Un 14 de abril, pero de 1978, moría Dante Panzeri, el autor en 1967 de “Dinámica de lo impensado”, uno de los libros futboleros más conocidos y menos leídos. Como si esa “dinámica” y eso “impensado” quisiera decir que el fútbol debía ser un juego librado a la espontaneidad absoluta, a que no hay un rival y a que entonces suena casi ridículo entrenarse. “Un cuentero”, que “no sabía un joraca de fútbol”, simplificó estos días un discurso por TV a Panzeri, el periodista que además editó otro libro bello llamado “Fútbol Todotiempo”, de Carlos Peucelle, crack clave de “La Máquina”, el célebre equipo de River de los años ’40, uno de los más citados en la historia mundial del fútbol. “Un cuentero”, claro.
Panzeri, inclasificable, antisistema por excelencia, periodista de TV, radio, El Gráfico, admirado y también denostado, antiperonista, hablaba de “casta” en los años ’60, pero de la “casta del periodismo”, que era entonces santa patrona de una palabra hegemónica, a la que ni siquiera podía discutírsele una coma. Respondía en El Gráfico entonces las cartas de los lectores, con la misma dedicación con la que analizaba fútbol, natación o ciclismo, pero sin por ello acomodar su palabra para vender más ejemplares. “Esto no es una fiambrería –decía Panzeri- el cliente no siempre tiene la razón”. Y defendía su oficio afirmando que él no podía elegir dónde trabajar, pero sí qué debía escribir o decir.
Abril también, pero el día 13 (no el 14) marcó ayer el décimo aniversario de la muerte del escritor uruguayo Eduardo Galeano, el “intelectual” (término que él aborrecía) que más y mejor amó al fútbol. Fue toda una ironía que también falleciera ayer (13 de abril) el peruano Mario Vargas Llosa. Ambos escritores compartían la izquierda latinoamericana más de medio siglo atrás. Galeano siguió coherente su derrotero. Vargas Llosa mutó tanto que en las últimas elecciones de Chile apoyó la candidatura del ultraderechista Carlos Kast. Uno de Nacional de Montevideo, el otro de Universitario de Lima. Vargas Llosa alabó a Diego Maradona en pleno Mundial de España 82 (estuvo en algunos estadios). Galeano amó siempre a Diego. “El intelectual que mejor me comprendió”, lo despidió Maradona a la hora de su muerte. “El Dios sucio, el más humano de los Dioses”, había calificado a su vez Galeano a Diego.

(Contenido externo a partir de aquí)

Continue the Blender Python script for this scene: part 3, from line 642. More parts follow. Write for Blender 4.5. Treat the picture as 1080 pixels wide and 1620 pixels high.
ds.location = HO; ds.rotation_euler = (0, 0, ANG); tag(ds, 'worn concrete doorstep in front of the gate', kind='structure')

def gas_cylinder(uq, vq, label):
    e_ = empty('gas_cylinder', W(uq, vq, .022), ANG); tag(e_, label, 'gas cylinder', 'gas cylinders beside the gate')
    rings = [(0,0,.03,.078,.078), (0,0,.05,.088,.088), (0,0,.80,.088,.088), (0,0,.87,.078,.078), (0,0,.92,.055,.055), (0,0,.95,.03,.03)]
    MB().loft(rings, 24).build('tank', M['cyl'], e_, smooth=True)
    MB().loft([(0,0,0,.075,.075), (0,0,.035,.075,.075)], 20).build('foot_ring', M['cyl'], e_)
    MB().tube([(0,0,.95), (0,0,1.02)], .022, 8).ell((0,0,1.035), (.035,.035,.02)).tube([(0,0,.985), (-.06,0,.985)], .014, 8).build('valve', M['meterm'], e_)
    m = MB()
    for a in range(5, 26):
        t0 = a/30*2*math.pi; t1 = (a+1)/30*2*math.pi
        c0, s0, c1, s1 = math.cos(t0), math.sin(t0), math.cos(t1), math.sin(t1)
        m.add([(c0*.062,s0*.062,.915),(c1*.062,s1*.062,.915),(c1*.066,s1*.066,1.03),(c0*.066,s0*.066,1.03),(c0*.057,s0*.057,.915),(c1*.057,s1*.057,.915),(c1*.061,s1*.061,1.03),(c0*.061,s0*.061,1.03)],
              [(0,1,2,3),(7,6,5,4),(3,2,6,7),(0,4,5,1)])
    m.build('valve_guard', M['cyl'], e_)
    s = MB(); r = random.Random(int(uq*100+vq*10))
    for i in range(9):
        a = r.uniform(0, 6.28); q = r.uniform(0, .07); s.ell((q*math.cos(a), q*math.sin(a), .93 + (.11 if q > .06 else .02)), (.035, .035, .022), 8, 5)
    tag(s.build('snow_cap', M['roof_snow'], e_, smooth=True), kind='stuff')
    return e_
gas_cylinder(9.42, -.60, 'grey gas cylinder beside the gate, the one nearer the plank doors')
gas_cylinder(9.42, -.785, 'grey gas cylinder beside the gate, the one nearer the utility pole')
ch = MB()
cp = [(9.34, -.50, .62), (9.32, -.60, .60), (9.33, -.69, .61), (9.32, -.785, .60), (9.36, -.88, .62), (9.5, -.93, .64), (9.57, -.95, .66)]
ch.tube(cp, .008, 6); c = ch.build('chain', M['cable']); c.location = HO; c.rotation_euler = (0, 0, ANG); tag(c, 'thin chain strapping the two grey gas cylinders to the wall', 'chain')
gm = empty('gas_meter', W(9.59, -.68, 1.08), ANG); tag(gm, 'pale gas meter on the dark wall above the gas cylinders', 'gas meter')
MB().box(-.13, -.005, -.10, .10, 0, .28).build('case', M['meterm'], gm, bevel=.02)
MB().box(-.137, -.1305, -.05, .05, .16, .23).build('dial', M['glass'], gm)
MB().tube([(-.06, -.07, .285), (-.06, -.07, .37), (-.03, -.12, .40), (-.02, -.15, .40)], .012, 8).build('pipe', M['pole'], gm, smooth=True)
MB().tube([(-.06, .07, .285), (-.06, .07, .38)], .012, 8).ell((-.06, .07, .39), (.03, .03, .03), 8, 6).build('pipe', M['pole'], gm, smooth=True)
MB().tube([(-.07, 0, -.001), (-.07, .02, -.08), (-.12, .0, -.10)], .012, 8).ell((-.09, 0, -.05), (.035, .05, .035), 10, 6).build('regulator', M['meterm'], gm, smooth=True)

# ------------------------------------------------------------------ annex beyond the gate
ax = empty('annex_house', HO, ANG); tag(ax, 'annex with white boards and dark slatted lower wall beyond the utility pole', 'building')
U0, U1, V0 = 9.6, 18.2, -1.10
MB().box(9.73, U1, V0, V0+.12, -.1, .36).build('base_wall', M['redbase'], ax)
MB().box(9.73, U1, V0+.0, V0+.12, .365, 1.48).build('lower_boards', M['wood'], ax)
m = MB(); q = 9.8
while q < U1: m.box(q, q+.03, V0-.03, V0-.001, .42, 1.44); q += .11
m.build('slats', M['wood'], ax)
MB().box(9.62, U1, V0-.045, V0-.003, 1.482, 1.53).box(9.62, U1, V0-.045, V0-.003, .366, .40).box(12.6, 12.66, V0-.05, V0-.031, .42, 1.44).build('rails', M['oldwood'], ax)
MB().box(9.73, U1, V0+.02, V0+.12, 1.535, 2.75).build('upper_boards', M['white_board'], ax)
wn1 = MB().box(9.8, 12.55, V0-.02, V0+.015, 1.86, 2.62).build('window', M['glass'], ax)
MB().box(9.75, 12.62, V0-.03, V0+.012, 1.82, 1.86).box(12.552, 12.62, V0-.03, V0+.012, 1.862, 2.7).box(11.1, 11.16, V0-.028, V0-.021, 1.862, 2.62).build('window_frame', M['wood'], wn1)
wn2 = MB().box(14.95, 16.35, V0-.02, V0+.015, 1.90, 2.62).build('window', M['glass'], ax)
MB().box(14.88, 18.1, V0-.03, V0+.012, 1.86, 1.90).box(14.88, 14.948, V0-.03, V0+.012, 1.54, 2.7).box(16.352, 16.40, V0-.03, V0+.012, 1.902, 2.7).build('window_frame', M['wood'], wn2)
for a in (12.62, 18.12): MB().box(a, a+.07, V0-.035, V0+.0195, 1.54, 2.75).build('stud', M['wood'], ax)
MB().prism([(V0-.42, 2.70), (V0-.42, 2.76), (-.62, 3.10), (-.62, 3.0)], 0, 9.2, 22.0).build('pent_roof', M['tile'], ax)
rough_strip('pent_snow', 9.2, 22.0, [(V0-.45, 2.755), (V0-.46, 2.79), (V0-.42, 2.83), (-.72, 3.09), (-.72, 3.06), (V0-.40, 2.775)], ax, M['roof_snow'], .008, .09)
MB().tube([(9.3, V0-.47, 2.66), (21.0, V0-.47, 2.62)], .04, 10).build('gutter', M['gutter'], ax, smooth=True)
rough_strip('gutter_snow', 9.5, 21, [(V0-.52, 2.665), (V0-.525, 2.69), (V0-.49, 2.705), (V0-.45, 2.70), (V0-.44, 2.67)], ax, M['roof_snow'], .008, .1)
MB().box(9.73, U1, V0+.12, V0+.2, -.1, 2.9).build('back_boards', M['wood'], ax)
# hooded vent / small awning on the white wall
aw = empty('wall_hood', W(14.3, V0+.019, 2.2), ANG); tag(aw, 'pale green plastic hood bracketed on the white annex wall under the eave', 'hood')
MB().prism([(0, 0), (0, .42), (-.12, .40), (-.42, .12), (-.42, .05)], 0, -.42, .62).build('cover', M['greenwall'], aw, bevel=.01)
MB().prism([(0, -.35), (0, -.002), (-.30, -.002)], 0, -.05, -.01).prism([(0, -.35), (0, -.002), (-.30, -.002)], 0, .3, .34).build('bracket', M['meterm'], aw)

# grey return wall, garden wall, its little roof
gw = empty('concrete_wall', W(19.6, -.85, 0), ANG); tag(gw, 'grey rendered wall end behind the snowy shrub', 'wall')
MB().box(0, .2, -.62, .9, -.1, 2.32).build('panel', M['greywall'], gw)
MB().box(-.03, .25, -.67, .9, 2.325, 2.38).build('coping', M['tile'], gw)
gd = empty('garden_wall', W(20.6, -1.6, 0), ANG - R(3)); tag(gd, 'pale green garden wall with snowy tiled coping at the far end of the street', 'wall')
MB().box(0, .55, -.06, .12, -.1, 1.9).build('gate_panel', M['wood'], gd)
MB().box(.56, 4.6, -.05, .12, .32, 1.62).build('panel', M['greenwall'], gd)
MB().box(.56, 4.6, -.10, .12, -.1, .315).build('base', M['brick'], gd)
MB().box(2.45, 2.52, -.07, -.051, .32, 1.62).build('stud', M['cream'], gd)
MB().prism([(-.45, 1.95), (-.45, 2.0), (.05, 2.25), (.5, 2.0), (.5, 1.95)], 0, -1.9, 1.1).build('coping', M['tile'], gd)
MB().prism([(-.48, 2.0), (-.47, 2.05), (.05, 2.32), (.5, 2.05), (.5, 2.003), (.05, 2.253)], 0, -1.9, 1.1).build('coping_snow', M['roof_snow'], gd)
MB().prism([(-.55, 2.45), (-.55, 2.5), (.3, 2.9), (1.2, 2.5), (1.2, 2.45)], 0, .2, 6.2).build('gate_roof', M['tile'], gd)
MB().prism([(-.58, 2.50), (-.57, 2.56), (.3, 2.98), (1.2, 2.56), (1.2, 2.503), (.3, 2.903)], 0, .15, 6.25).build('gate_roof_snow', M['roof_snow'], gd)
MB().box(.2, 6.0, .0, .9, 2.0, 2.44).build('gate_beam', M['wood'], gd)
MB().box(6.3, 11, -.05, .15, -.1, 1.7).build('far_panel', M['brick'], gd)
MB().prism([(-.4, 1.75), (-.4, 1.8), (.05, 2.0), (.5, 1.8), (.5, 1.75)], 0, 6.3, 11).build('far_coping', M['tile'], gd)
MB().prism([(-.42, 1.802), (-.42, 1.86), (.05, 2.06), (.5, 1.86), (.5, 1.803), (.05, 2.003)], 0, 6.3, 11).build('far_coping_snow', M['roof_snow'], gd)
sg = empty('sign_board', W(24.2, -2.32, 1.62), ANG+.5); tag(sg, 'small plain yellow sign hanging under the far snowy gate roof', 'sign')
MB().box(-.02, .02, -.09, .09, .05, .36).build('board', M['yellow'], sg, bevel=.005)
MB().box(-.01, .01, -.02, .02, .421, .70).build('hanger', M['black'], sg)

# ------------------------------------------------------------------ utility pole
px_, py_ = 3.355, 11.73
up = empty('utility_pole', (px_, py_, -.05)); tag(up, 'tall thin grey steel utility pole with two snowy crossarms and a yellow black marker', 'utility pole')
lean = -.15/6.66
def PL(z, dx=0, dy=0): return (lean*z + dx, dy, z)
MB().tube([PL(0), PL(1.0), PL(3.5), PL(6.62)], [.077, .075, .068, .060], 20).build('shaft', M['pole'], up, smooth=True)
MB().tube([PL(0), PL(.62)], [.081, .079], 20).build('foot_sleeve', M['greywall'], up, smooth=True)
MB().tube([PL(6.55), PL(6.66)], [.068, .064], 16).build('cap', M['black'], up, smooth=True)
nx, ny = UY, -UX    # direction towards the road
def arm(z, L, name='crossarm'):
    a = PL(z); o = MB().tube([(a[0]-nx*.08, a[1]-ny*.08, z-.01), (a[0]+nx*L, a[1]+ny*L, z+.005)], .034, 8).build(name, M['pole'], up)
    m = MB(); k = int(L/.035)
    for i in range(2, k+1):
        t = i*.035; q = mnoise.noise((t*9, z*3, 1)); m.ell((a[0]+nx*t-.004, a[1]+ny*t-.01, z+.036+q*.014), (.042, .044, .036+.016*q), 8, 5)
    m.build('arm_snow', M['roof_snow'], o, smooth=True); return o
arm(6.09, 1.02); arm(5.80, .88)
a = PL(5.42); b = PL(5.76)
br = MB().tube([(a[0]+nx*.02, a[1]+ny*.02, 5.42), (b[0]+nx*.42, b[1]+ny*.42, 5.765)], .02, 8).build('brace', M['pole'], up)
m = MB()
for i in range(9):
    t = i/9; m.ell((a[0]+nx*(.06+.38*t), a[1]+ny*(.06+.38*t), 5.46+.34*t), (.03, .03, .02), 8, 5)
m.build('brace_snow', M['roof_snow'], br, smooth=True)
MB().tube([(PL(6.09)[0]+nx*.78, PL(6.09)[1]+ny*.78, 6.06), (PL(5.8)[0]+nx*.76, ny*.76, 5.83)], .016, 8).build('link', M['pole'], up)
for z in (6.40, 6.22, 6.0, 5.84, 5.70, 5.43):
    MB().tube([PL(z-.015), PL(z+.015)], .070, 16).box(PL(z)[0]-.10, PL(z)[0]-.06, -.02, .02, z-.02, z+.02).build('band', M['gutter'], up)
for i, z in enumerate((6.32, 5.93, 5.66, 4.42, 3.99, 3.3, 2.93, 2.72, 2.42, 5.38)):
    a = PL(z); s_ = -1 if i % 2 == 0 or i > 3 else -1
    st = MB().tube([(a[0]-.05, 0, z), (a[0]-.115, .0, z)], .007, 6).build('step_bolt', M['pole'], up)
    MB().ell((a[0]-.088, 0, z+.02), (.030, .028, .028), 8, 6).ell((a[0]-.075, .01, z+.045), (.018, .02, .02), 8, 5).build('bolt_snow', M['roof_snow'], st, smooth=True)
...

Ayer en Montevideo, en el saludo clásico previo al inicio del partido, Nacional, rival de Danubio, intercambió con el adversario libros de Galeano. “Cerrado por fútbol”, era uno de esos libros, la frase que usaba Galeano para pedir que nadie lo interrumpiera cuando se jugaba un Mundial. No creía eso de que el fútbol impidiera pensar o alienar y aceptaba el negocio impiadoso que se había adueñado de la pelota, pero se preguntaba qué pasión acaso no era manipulada por el poder del dinero. Era de Nacional, sí, pero se declaraba ante todo “un mendigo del buen fútbol”. Del fútbol, sabía, que podía ser “veneno en manos de los Havelanges. Pero remedio” en los pies de Maradona o de Messi, cuya camiseta firmada de la selección argentina guardó siempre como un tesoro.
Y cerramos con otro aniversario. Porque un 14 de abril como hoy, pero de 1968, Roberto De Vicenzo, uno de los campeones más notables en la historia del deporte argentino, no pudo ganar el más célebre torneo de golf del mundo, el Masters de Augusta, porque su compañero de vuelta (Tommy Aaron) le había anotado por error un golpe de más en un hoyo, sin que él (que debía supervisarlo) lo advirtiera. El error era obvio para todos, “pero los reglamentos son los reglamentos”, asumió De Vicenzo, ganador de 231 títulos en toda su carrera brillante, pero campeón global por la humildad con la que aceptó el saber perder aquel día.
En aquel Masters Estados Unidos también era un caos. Una semana antes había sido asesinado Martin Luther King, premio Nobel de la Paz de 1963, vocero de las injusticias contra la población negra y crítico días antes de la Guerra de Vietnam. El asesinato provocó revueltas y muertes en el país. Y allí estaba De Vicenzo, un argentino explicándole a Estados Unidos que las reglas deben ser respetadas. Un campeón nacido en la pobreza, quinto de ocho hijos, y que, según él mismo contaba, aprendió a jugar al golf no exactamente “para bajar la panza, sino para llenarla”.